Es gibt Probleme mit Gewalt in den Communities von ethnischen Minderheiten. Nicht nur an Frauen. Aber haben weiß-Deutsche Frauen ohne Migrationshintergrund schon ihre eigenen Geschichte vergessen? Erst 1997 wurde eheliche Vergewaltigung verboten und 1928 (wie auch in dem Zeit Artikel erwähnt) das Züchtigungsrecht des Mannes abgeschafft. Aber was er Artikel nicht erwähnt ist, das Männer in Deutschland nicht eines Morgens aufgewacht sind und gesagt haben: ‚Oh krass, das ist aber Scheiße, was wir bisher gemacht haben. Lass das mal ändern!‘. Sondern, dass sich die Frauen in Deutschland, vernetzt, organisiert und gekämpft haben. Hart gekämpft. Sie haben ihren sozialen Status riskiert, ihre Jobs und ihre Leben und dann gab es Veränderung. Diese Möglichkeit haben Frauen aus ethnischen Minderheiten oft nicht. Die Mehrheitsbevölkerung grenzt sich aus. Ich kann aus Erfahrungen sagen, das ‚feministische‘ Kreise nicht frei sind von Rassismus und Islam-Hass, dass sie durchwachsen sind von Ignoranz.

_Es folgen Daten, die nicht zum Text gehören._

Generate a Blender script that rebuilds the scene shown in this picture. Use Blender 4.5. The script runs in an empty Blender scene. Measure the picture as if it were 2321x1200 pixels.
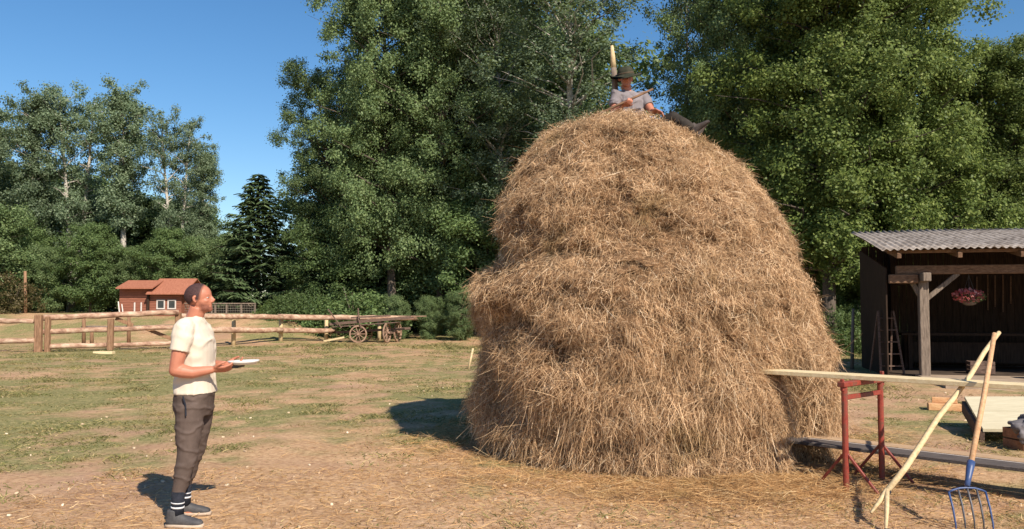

Frauen von ethnischen Minderheiten sind isoliert und stehen im Fall von Gewalt auch meistens allein da und vor allem ohne Perspektive. Mangelnde Integrationshilfen und Offenheit der Mehrheitsbevölkerung liefern diese Frauen schutzlos aus. Aber das ist nicht ihre Schuld und die Weigerung von Presse-Riesen wie der Zeit diese Seite der Medaille aufzuzeigen und stattdessen über eine Seite einem eigentlich unwichtigen weiß-deutschen Mann wie Loepki und einem Rassisten wie Nagel zu überlassen, stellt die Integrität der deutschen Presse nicht in Frage sondern untergräbt sie.



Denn eines haben muslimische Männer, die ihre Frauen schlagen und die ‚liberale‘ deutsche Presse definitiv gemeinsam: Sie haben muslimische Frauen am liebsten wenn sie vor allem eins sind: Stumm.